From the archives: A day on a Mayo lough

By Tom Gillespie

IN March 1937 The Connaught Telegraph published an article entitled ‘A day on a Mayo lough’, which was written by a Captain J.B. Drough.

It read as follows: “What was the best day’s sport you ever had?” We were cruising Lough Mask with indifferent success, and the small boy who put the question set me thinking.

For had he asked “What was your biggest catch?” - well, my fishing diary could have made an unequivocal reply. But most youngsters, asking the first question, expect the answer to the second. Whereas the biggest days are not necessarily the best days.

The man who tells you that he fishes only for the pleasure of being out of doors, and is just as well content to come in empty-handed as with a well-filled basket, is at best a self-deceiver, at worst a liar unashamed.

Sport is not measured solely by its victim. The least imaginative cannot be quite indifferent to their surroundings, and it is simple truth that many an angler finds ample compensation from a meagre bag in Nature’s handiwork.

The little unfrequented lough, cupped in the purple glory of the hills, where one’s only companions are the mountain sheep and the only sounds to break the silence are the calls of birds, may, for all its uncertainty yield, be more worthwhile than the well-stocked reservoir on the uninspiring outskirts of some great city.

And so, to my old-fashioned mind, the best days are those on which, perhaps, a slice of luck assists one to achieve the unexpected.

As on a day of June in Kerry, when the Caragh River, like Kishon of old, was running down in spate, and we had tramped four weary miles over a rough mountain tack to the head waters.

No river ever looked less like fishing well, for the mountain rills were still pouring like Niagara in miniature, and reason whispered that we were a full 20 hours too soon. Yet I started by losing a big salmon on the fly and killing a small one on a prawn.

We went on to kill two more salmon that afternoon, and I count that a red letter day if only because I seldom fished under less promising conditions of weather and of water.

And then there was a dapping day on Corrib with my 10-year-old niece, inseparable from a well-loved setter, which was insisted on inclusion in the party.

Considering the shameful overloading of the boat we were lucky to get through the day without mishap, and luckier still to account for 16 trout of well over 1-lb. average, before a sudden squall came just as the monster of the day elected to attach itself. It was, from the first glimpse I caught, a good four-pounder, and when a fish of that size made sudden a dive underneath the keel, and the boatman as suddenly tries to counter the manoeuvre, it is not good to have a crowd on board.

In the excitement of the moment the crew met amidships; the setter and a oar went overboard, the youngster lifted up her voice in piercing lamentation, and the boatman, who was a dressy man, and newly wed, plaintively deplored the ruin of a ‘bowler hat herself had a great wish for’.

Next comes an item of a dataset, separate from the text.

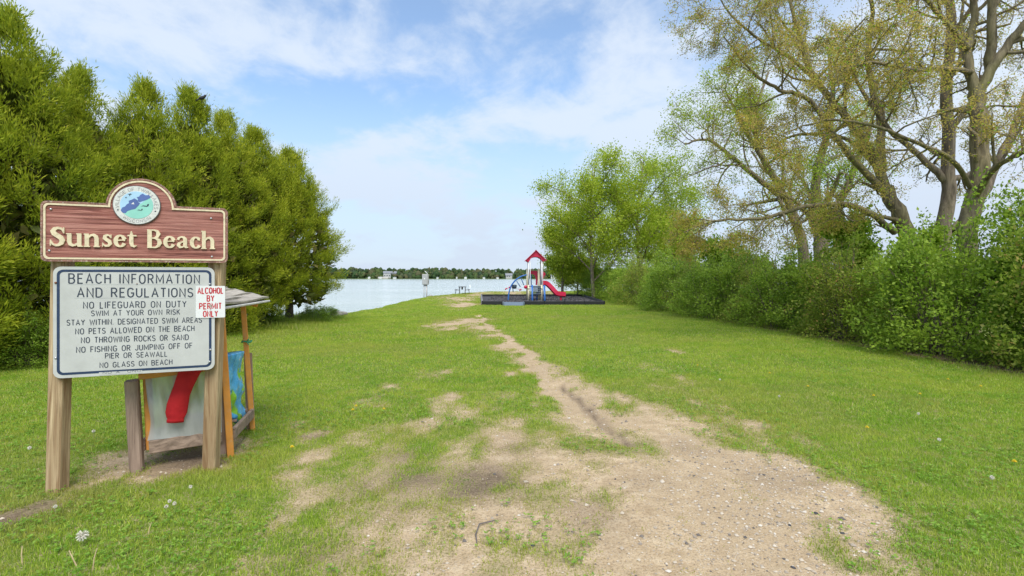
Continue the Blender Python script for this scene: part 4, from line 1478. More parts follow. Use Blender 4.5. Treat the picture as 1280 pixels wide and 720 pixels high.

The trout was the only participant in that historic encounter that got any kick out of it; for all that it was a memorable occasion, for a two-pound trout was the child’s first contribution to a fishing basket.

And here is a last picture. A little lough a thousand feet up in the Mayo hills. It is a place of mists and shadows, lonely past belief, yet the solitude is never depressing.

The sounds of birds always in the air, a cock grouse flinging his challenge across the heather, the drumming of snipe, the weird call of the wandering curlew.

And when the sun pierces the mists that shroud the mountains one sometimes catches a glimpse of a pair of merlins on the hunt or a hill fox sneaking homewards with the daily rations.

Here the trout run to no great size, though once in a way one might strike a cannibal descendant of the rainbows which stocked the little lake many year ago. But that would be pure luck, and the most we could expect, according to the ghillie, was an occasional half-pounder .

“They does be mostly little fellows, but grand at pullin’, the way they’d be leppin’ round ye, and ye in the boat,” was his way of putting it. And he was not far wrong, when after half an hour of fruitless casting, the first quarter-pounder gave me a few right merry moments before he flapped into the net. Five minutes more, and a second fish, and then with a slightly rising breeze, fast and furious became the fun.

By lunchtime we had nearly 40 trout, one or two attaining to half a pound. Then the wind again dropped and the lough was calm and still and shimmering in almost a summer haze. So we fixed up minnow tackle and trolled in the generous warmth of the afternoon.

First a thick-set trout committed suicide, and then a small pike, which haunted the edge of a weedy bay, where, doubtless, he had done many a deed of piracy, fell victim to his greed, and rested in the bottom of the boat.

And so it went on until, when we came to reckon up the spoils, we had as many fish as we could comfortably carry down the mountain side. And that, to my mind, was another of the ‘best’ days.

Yet none of these catches is anything to make a song about. Somewhere in Eire some one does the like and better every day throughout the angling season. Then why should I dwell on all that? Simply because they conjure up visions of the everlasting hills, the mists rising from the heathers, the lights and shadows on the bogs, the scrape of a fiddle and a soft ‘God save ye’ from a cottage door at twilight.

And these are the things which long after mark the days which are abiding in every sportsman’s memory.